- The task: Reproduce the listing word for word, leaving every picture behind.
>> start Information supplied
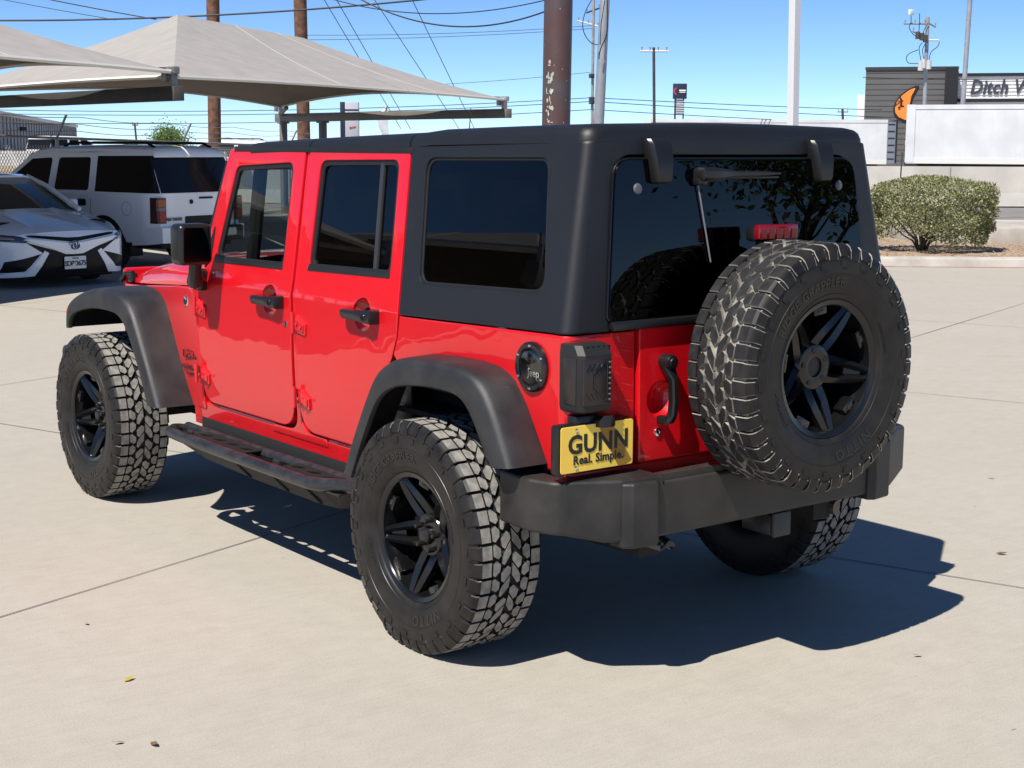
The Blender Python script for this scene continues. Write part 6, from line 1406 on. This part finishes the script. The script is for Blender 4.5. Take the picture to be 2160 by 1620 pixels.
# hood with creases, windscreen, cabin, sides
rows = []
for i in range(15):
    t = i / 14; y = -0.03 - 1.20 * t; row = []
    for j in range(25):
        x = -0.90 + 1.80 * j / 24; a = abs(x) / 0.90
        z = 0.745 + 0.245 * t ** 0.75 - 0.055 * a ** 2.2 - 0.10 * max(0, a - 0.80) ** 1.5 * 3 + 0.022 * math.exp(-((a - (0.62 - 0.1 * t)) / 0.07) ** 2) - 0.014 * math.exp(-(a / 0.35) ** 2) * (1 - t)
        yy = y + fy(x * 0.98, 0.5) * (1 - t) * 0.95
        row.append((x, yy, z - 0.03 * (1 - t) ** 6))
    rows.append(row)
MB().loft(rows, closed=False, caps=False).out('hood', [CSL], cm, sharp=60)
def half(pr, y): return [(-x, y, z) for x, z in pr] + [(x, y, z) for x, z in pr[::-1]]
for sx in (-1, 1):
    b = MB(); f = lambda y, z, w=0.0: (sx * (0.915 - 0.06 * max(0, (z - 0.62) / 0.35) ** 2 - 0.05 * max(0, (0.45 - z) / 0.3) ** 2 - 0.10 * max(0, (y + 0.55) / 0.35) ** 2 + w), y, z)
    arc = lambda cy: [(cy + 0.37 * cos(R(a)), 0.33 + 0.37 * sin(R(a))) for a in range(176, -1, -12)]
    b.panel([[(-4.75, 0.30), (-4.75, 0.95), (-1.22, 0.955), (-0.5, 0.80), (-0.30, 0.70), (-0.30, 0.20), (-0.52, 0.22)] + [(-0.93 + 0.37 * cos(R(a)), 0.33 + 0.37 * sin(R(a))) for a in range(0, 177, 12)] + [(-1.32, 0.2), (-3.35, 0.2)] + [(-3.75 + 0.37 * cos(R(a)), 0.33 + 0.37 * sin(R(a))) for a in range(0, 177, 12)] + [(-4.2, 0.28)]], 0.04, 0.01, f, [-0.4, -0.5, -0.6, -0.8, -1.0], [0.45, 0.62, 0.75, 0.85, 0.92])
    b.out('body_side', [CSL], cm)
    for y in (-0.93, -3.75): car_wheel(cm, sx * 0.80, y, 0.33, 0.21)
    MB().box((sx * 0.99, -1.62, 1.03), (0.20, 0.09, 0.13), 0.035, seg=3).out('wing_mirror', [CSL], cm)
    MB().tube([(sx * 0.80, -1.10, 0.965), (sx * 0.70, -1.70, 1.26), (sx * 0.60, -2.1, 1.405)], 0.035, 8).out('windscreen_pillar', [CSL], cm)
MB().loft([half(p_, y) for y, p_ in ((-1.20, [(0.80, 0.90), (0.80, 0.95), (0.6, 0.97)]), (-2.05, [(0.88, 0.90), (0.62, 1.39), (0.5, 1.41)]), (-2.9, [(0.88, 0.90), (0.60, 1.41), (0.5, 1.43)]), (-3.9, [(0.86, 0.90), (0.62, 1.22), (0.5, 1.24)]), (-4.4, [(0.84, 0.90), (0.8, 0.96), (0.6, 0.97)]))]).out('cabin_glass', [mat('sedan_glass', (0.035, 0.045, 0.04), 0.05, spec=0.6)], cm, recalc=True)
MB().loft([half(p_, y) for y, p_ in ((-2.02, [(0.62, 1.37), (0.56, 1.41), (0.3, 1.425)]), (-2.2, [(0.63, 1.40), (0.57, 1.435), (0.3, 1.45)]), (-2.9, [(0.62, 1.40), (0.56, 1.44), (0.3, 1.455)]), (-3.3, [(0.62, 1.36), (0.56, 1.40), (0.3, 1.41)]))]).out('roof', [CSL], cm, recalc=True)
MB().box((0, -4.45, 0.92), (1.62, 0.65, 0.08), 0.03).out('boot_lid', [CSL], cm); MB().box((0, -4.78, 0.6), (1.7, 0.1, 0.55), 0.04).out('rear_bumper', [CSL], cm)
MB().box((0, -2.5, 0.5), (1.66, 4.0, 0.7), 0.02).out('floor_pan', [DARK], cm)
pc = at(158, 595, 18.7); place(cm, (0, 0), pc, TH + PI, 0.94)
>> end Information supplied
- Exercise response:
The Blender Python script for this scene continues. Write part 6, from line 1406 on. This part finishes the script. The script is for Blender 4.5. Take the picture to be 2160 by 1620 pixels.
# hood with creases, windscreen, cabin, sides
rows = []
for i in range(15):
    t = i / 14; y = -0.03 - 1.20 * t; row = []
    for j in range(25):
        x = -0.90 + 1.80 * j / 24; a = abs(x) / 0.90
        z = 0.745 + 0.245 * t ** 0.75 - 0.055 * a ** 2.2 - 0.10 * max(0, a - 0.80) ** 1.5 * 3 + 0.022 * math.exp(-((a - (0.62 - 0.1 * t)) / 0.07) ** 2) - 0.014 * math.exp(-(a / 0.35) ** 2) * (1 - t)
        yy = y + fy(x * 0.98, 0.5) * (1 - t) * 0.95
        row.append((x, yy, z - 0.03 * (1 - t) ** 6))
    rows.append(row)
MB().loft(rows, closed=False, caps=False).out('hood', [CSL], cm, sharp=60)
def half(pr, y): return [(-x, y, z) for x, z in pr] + [(x, y, z) for x, z in pr[::-1]]
for sx in (-1, 1):
    b = MB(); f = lambda y, z, w=0.0: (sx * (0.915 - 0.06 * max(0, (z - 0.62) / 0.35) ** 2 - 0.05 * max(0, (0.45 - z) / 0.3) ** 2 - 0.10 * max(0, (y + 0.55) / 0.35) ** 2 + w), y, z)
    arc = lambda cy: [(cy + 0.37 * cos(R(a)), 0.33 + 0.37 * sin(R(a))) for a in range(176, -1, -12)]
    b.panel([[(-4.75, 0.30), (-4.75, 0.95), (-1.22, 0.955), (-0.5, 0.80), (-0.30, 0.70), (-0.30, 0.20), (-0.52, 0.22)] + [(-0.93 + 0.37 * cos(R(a)), 0.33 + 0.37 * sin(R(a))) for a in range(0, 177, 12)] + [(-1.32, 0.2), (-3.35, 0.2)] + [(-3.75 + 0.37 * cos(R(a)), 0.33 + 0.37 * sin(R(a))) for a in range(0, 177, 12)] + [(-4.2, 0.28)]], 0.04, 0.01, f, [-0.4, -0.5, -0.6, -0.8, -1.0], [0.45, 0.62, 0.75, 0.85, 0.92])
    b.out('body_side', [CSL], cm)
    for y in (-0.93, -3.75): car_wheel(cm, sx * 0.80, y, 0.33, 0.21)
    MB().box((sx * 0.99, -1.62, 1.03), (0.20, 0.09, 0.13), 0.035, seg=3).out('wing_mirror', [CSL], cm)
    MB().tube([(sx * 0.80, -1.10, 0.965), (sx * 0.70, -1.70, 1.26), (sx * 0.60, -2.1, 1.405)], 0.035, 8).out('windscreen_pillar', [CSL], cm)
MB().loft([half(p_, y) for y, p_ in ((-1.20, [(0.80, 0.90), (0.80, 0.95), (0.6, 0.97)]), (-2.05, [(0.88, 0.90), (0.62, 1.39), (0.5, 1.41)]), (-2.9, [(0.88, 0.90), (0.60, 1.41), (0.5, 1.43)]), (-3.9, [(0.86, 0.90), (0.62, 1.22), (0.5, 1.24)]), (-4.4, [(0.84, 0.90), (0.8, 0.96), (0.6, 0.97)]))]).out('cabin_glass', [mat('sedan_glass', (0.035, 0.045, 0.04), 0.05, spec=0.6)], cm, recalc=True)
MB().loft([half(p_, y) for y, p_ in ((-2.02, [(0.62, 1.37), (0.56, 1.41), (0.3, 1.425)]), (-2.2, [(0.63, 1.40), (0.57, 1.435), (0.3, 1.45)]), (-2.9, [(0.62, 1.40), (0.56, 1.44), (0.3, 1.455)]), (-3.3, [(0.62, 1.36), (0.56, 1.40), (0.3, 1.41)]))]).out('roof', [CSL], cm, recalc=True)
MB().box((0, -4.45, 0.92), (1.62, 0.65, 0.08), 0.03).out('boot_lid', [CSL], cm); MB().box((0, -4.78, 0.6), (1.7, 0.1, 0.55), 0.04).out('rear_bumper', [CSL], cm)
MB().box((0, -2.5, 0.5), (1.66, 4.0, 0.7), 0.02).out('floor_pan', [DARK], cm)
pc = at(158, 595, 18.7); place(cm, (0, 0), pc, TH + PI, 0.94)